"But you're different. You really do care about your kids. You really do care about education. What about the people that don't?"
Very few of them homeschool.
Some have been forced into it by the public schools. They didn't want to homeschool. They didn't understand that the public school cannot legally force them to become homeschoolers. And thus, they accepted what the public school decreed and became unwilling homeschoolers. Some of them step up to the plate and make a hearty effort to give their kids what the school wouldn't or couldn't. I hear rumors that there are those who just don't care and don't try. (Never met one.) For parents who became homeschoolers against their will and just don't care, will it help them or their kids if homeschooling regulations are increased?
Also, it seems kinda convoluted for the State to claim that "homeschoolers need regulation because some of them don't do a good job" when their "proof" and "evidence" are the families that the State coerced into being homeschoolers.

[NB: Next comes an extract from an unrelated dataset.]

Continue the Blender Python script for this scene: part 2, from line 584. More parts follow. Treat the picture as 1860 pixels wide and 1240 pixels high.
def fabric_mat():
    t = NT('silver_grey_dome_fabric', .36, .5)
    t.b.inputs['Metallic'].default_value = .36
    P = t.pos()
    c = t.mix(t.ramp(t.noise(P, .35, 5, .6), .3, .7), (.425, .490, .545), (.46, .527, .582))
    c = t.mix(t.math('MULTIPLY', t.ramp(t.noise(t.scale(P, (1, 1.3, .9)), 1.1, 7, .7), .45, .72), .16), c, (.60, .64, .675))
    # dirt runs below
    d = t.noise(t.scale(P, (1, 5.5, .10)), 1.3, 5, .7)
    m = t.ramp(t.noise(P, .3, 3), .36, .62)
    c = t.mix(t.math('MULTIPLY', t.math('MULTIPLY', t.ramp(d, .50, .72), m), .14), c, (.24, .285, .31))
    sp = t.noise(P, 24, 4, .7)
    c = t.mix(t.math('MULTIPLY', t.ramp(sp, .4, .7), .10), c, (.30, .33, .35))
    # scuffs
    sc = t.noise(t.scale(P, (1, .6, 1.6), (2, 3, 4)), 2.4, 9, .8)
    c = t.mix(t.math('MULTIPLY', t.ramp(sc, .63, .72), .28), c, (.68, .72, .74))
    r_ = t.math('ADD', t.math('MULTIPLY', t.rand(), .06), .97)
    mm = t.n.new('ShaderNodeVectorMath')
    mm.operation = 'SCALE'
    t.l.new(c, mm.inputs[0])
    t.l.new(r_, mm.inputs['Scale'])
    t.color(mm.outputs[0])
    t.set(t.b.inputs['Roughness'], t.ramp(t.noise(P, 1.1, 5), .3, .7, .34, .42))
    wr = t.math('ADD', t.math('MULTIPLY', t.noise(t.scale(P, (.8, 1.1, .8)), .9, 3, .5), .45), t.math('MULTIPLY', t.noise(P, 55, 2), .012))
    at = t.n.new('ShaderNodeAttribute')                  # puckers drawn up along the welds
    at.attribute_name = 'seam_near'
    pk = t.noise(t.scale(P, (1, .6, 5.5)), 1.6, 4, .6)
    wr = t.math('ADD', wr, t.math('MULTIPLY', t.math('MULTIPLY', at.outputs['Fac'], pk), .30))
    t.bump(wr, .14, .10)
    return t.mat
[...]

Some troubled kids struggle in school. They don't learn in school. Their parents may withdraw them from conventional school (either willingly or because the school tells them they must begin homeschooling). If those parents do a better job than the school was doing, hooray! But if they don't do any better, then can we recognize that nothing's been lost? It's not exactly like the schools have a stellar record on educating kids these days.
There's an old legal maxim: "hard cases make bad law." When laws are written to cover all the "hard cases," the laws get unwieldy. The laws then interfere with good people doing good things, without sufficiently eliminating the problems the laws were meant to solve.
The original question asked about whether we Christians should be willing to forego some of our homeschooling freedoms so that we might be of service to the hypothetical neighbor who is a homeschooled student whose parents are educationally neglecting him. I think the answer is no. I think the cost to society and to individual families would be a greater burden than we realize. If this burden were really a way to end educational neglect, then society would have to weigh the pros and cons of burdening so many families for the benefit of a few. (Maybe I should mention here a recent post about the failures of running a society on the premise of extorting self-sacrifice.)
We need to recognize that most laws develop out of a desire for somebody to do something, whether or not that something will accomplish what it aims to accomplish. We also need to recognize that there are bureaucrats who just can't stand it that there are people who aren't under their control, and they want to get control. If they can use the excuse of "helping those who are educationally neglected" as a way to control the other 99.999% of homeschoolers, then everyone loses. Except the power-hungry bureaucrats. Not even the hypothetical "educationally neglected homeschooler" would come out any better.
When guns are outlawed, only outlaws will have guns.
When homeschoolers are regulated, those who "don't care about education" will find ways to avoid the regulations. Then alllll the others will have lost their right to obtain an education uniquely suited to their own children, while accomplishing nothing to help the few who were supposed to be rescued by the regulations.